I am writing this post on my new wireless keyboard. I have my feet up on the desk and my chair tilted back to the furthest position. Thank you, Santa. I also got a bunch of book store gift certificates. WAHOOOOO!!!!
Anyway, it has been a very nice day and I am so very thankful that I still have 2 days off before I have to go back to work. We should petition the government or the Vatican or somebody to always have Christmas on a Friday. It’s brilliant.
Much love and Christmas cheer to you all. Eggnog and Jack Daniels for everyone!

The world as I know it has come to a screeching halt. As you constant readers know, I have recently upgraded my phone and it has been a less than smooth transition. My cell phone carrier has made this a nightmare.
Well, something horribly, terribly distressing happened tonight.
On Tuesday, Roscoe knocked out one of Sassy’s front teeth. It’s alright. Both of those teeth were loose, so it just came out a little before it was ready. There was a great deal of blood and hysteria, though.
According to The Bandit, my husband offered to put a bullet in the dog’s head. My Honey takes his job as Papa Bear very seriously. Of course, the dog was totally freaked out for the rest of the night - not over My Honey’s over the top threat, but because of how upset Sassy was. He’s very sensitive.
Tonight, Christmas Eve, I got off of work at 2 (yea!!!) and went home and promptly feel asleep. I dozed off and on for a couple of hours and at some point my husband woke me to say he was running to get beer. No Christmas is the same without it apparently. I told the kids to get in the bathtub so they’d smell decent for dinner at my Mom’s.

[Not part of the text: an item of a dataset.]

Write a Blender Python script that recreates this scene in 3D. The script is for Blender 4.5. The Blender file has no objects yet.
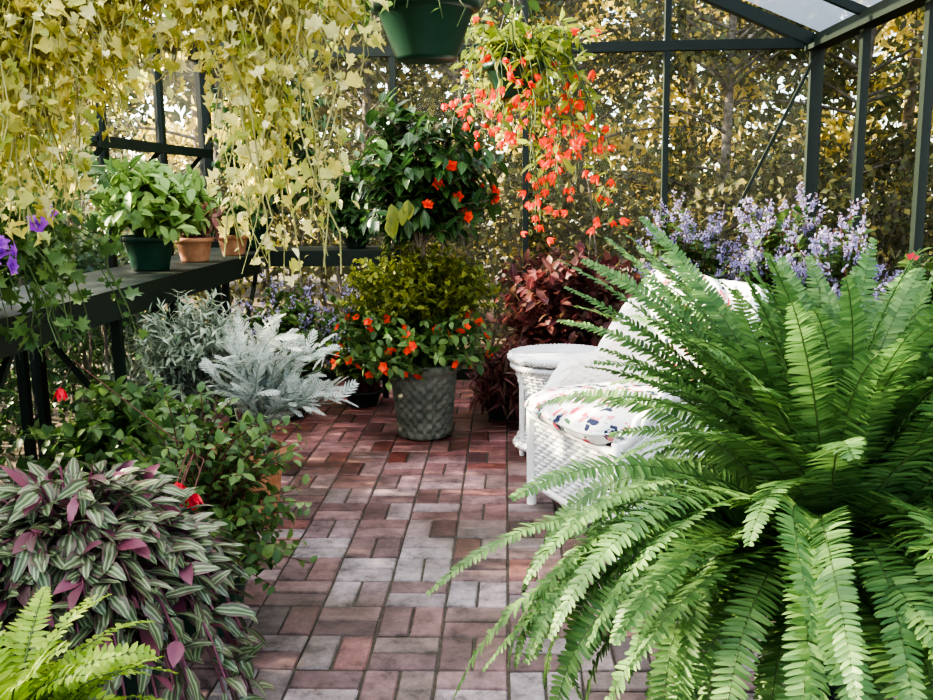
import bpy, math, random
import numpy as np
from mathutils import Vector, Matrix
rng=np.random.default_rng(11); random.seed(11)
A=np.array
def U(a,b): return random.uniform(a,b)
def nz(v):
    v=np.asarray(v,float); return v/np.maximum(np.linalg.norm(v,axis=-1,keepdims=True),1e-9)

# ---------------------------------------------------------------- mesh builder
class MB:
    def __init__(s): s.V=[];s.LI=[];s.LT=[];s.MI=[];s.UV=[];s.n=0
    def add(s,V,F,mat=0,uv=None):
        V=np.asarray(V,float); LT=A([len(f) for f in F]); LI=np.concatenate([np.asarray(f) for f in F])
        s.V.append(V); s.LI.append(LI+s.n); s.LT.append(LT); s.MI.append(np.full(len(F),mat))
        s.UV.append(np.zeros((len(LI),2)) if uv is None else np.asarray(uv)[LI]); s.n+=len(V)
    def batch(s,T,pos,d,n,L,W,mat=0,bend=0.):
        TV,TF,TU=T; pos=np.asarray(pos,float); N=len(pos)
        if N==0: return
        d=nz(d); n=np.asarray(n,float)+1e-4*rng.normal(size=(N,3)); sd=nz(np.cross(d,n)); n=np.cross(sd,d)
        L=np.broadcast_to(np.asarray(L,float),(N,)); W=np.broadcast_to(np.asarray(W,float),(N,)); b=np.broadcast_to(np.asarray(bend,float),(N,))
        K=len(TV); x=TV[:,0][None,:,None];y=TV[:,1][None,:,None];z=TV[:,2][None,:,None]
        Lc=L[:,None,None];Wc=W[:,None,None]
        V=pos[:,None]+sd[:,None]*x*Wc+d[:,None]*y*Lc+n[:,None]*(z*Wc-b[:,None,None]*y*y*Lc)
        fi=np.concatenate([np.asarray(f) for f in TF]); ft=A([len(f) for f in TF])
        s.V.append(V.reshape(-1,3)); s.LI.append((fi[None]+K*np.arange(N)[:,None]).ravel()+s.n)
        s.LT.append(np.tile(ft,N)); s.MI.append(np.full(len(TF)*N,mat)); s.UV.append(np.tile(TU[fi],(N,1))); s.n+=K*N
    def tube(s,P,r,k=6,mat=0,cap=False):
        P=np.asarray(P,float); n=len(P); r=np.broadcast_to(np.asarray(r,float),(n,))
        t=nz(np.gradient(P,axis=0)); ref=A([0,0,1.]) if abs(nz(P[-1]-P[0])[2])<.9 else A([1.,0,0])
        a=nz(np.cross(t,ref)); b=np.cross(t,a)
        th=np.arange(k)*2*math.pi/k
        V=P[:,None]+r[:,None,None]*(a[:,None]*np.cos(th)[None,:,None]+b[:,None]*np.sin(th)[None,:,None])
        F=[(i*k+j,i*k+(j+1)%k,(i+1)*k+(j+1)%k,(i+1)*k+j) for i in range(n-1) for j in range(k)]
        if cap: F+= [tuple(range(k)),tuple(range((n-1)*k,n*k))]
        s.add(V.reshape(-1,3),F,mat)
    def lathe(s,prof,c,k=32,mat=0,fn=None):
        V=[];n=len(prof)
        for (r,z) in prof:
            for j in range(k):
                th=2*math.pi*j/k; rr=r+(fn(th,z,r) if fn else 0)
                V.append((c[0]+rr*math.cos(th),c[1]+rr*math.sin(th),c[2]+z))
        F=[(i*k+j,i*k+(j+1)%k,(i+1)*k+(j+1)%k,(i+1)*k+j) for i in range(n-1) for j in range(k)]
        s.add(V,F,mat)
    def grid(s,V,nu,nv,mat=0,closed=False):
        m=nu if closed else nu-1
        F=[(i*nu+j,i*nu+(j+1)%nu,(i+1)*nu+(j+1)%nu,(i+1)*nu+j) for i in range(nv-1) for j in range(m)]
        s.add(V,F,mat)
    def box(s,c,sz,mat=0,R=None):
        V=A([[x,y,z] for x in(-.5,.5) for y in(-.5,.5) for z in(-.5,.5)])*A(sz)
        if R is not None: V=V@A(R).T
        s.add(V+A(c),[(0,1,3,2),(4,6,7,5),(0,4,5,1),(2,3,7,6),(0,2,6,4),(1,5,7,3)],mat)
    def beam(s,a,b,w,h=None,mat=0):
        a=A(a,dtype=float);b=A(b,dtype=float);h=h or w
        d=b-a;L=np.linalg.norm(d);d=d/L;ref=A([0,0,1.]) if abs(d[2])<.95 else A([0,1.,0])
        x=nz(np.cross(d,ref));z=np.cross(x,d)
        s.box((a+b)/2,(w,L,h),mat,np.stack([x,d,z],1))
    def build(s,name,mats,parent=None,smooth=True):
        V=np.concatenate(s.V);LI=np.concatenate(s.LI).astype(np.int32);LT=np.concatenate(s.LT);MI=np.concatenate(s.MI).astype(np.int32);UV=np.concatenate(s.UV)
        me=bpy.data.meshes.new(name); me.vertices.add(len(V)); me.vertices.foreach_set('co',V.ravel().astype(np.float32))
        me.loops.add(len(LI)); me.loops.foreach_set('vertex_index',LI)
        me.polygons.add(len(LT)); me.polygons.foreach_set('loop_start',(np.cumsum(LT)-LT).astype(np.int32))
        me.polygons.foreach_set('material_index',MI)
        me.polygons.foreach_set('use_smooth',np.full(len(LT),smooth))
        uvl=me.uv_layers.new(name='UVMap'); uvl.data.foreach_set('uv',UV.ravel().astype(np.float32))
        me.update(calc_edges=True); me.validate()
        for m in mats: me.materials.append(m)
        ob=bpy.data.objects.new(name,me); bpy.context.collection.objects.link(ob)
        if parent: ob.parent=parent
        return ob
def empty(name):
    e=bpy.data.objects.new(name,None); bpy.context.collection.objects.link(e); return e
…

I continued to blissfully doze, while in the back of my head I heard the kids splashing around.
And then the screaming began. The bad screaming - you moms out there know the one. I sat straight up in bed and, instead of visions of sugar plums, I was witness to a naked, wet, screaming, bloody Sassy. Her brother had knocked out the other front tooth. It looked like a scene from a Christmas with Stephen King - standing there with the blood running down her front, her hair all stringy and knotted, she looked like Carrie.
We found the tooth. She hadn’t even known it was out. She does look adorable with that huge space in her mouth. Her Aunt tried to teach her the words to All I Want For Christmas is My Two Front Teeth. If now isn’t the appropriate time for this song, then good grief, I don’t know when is.
ANYWAY, I put the screaming, bloody mess in the bathtub and leaned over the water and PLOP! there went my brand new cell phone. So now Sassy and I are both crying, The Bandit is crying because everyone else is crying, and My Honey is like, “Jesus, I just left the house for a minute.”
Things move fast here at the Bright Compound.
I’m now on a suicide watch. I don’t want to live without my phone. It’s drying out and I’m paying a constant vigil. But really, I don’t want to go on. I’ll try to get a grip on myself.
So anyway, it’s going to be a very busy night for mystical people here tonight. I hope we don’t have a traffic jam with both Santa Claus and the Tooth Fairy showing up tonight.